The strong dollar posses increased risk to Asian currencies and pushing policymakers into action to curb losses.
Policymakers are implying every tool available from direct dollar selling to verbal intervention.
India and Taiwan have intervened in the market, while Japan has tried to talk up the yen. China tweaked policy parameters to slow the slide in the yuan and Hong Kong is likely to step in as its currency brushes near the lower end of its trading band.
“Asian central banks are becoming more concerned about weaker currencies and higher inflation,” said Mansoor Mohi-uddin, chief economist at the Bank of Singapore Ltd.

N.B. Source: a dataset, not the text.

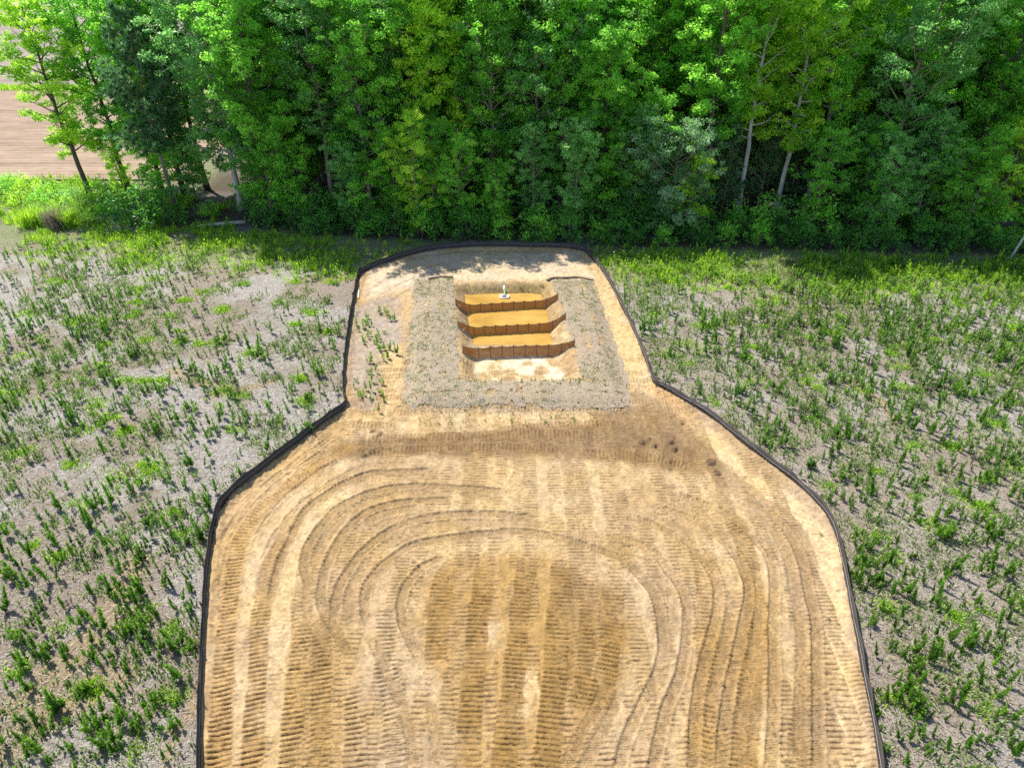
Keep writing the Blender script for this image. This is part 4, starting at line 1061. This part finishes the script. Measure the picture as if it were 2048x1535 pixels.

However, he cautioned that intervention is unlikely to work while the Federal Reserve remains hawkish on interest rates.
The People’s Bank of China in its latest quarterly monetary report issued Monday vowed to keep the foreign-exchange market operating “normally,” saying it would guide market expectations.
The PBOC also said it would maintain a managed floating exchange rate system for the yuan against it reference basked of currency based on market mechanisms.
“I would expect the PBOC to continue to guard against sharp moves as shown by some attempt to restrain the daily onshore fixings,” said Eugenia Victorino, head of Asia strategy at Skandinaviska Enskilda Banken AB in Singapore as reported by Bloomberg.
Meanwhile, the Reserve Bank of India is intervening in spot and forward markets to defend the rupee, which slid to a record low on Monday, according to a person familiar with the matter as reported by Bloomberg.
As reported by Bloomberg Radhika Rao, a senior economist at DBS Bank Ltd., said India’s FX reserves of about $600 billion offers the RBI plenty of room to manage a gradual decline in the rupee.
The Bank of Japan on the other hand is keeping the benchmark 10-year yield from rising above 0.25% to stoke sustainable inflation, and in doing so it’s adding to downward pressure on the yen.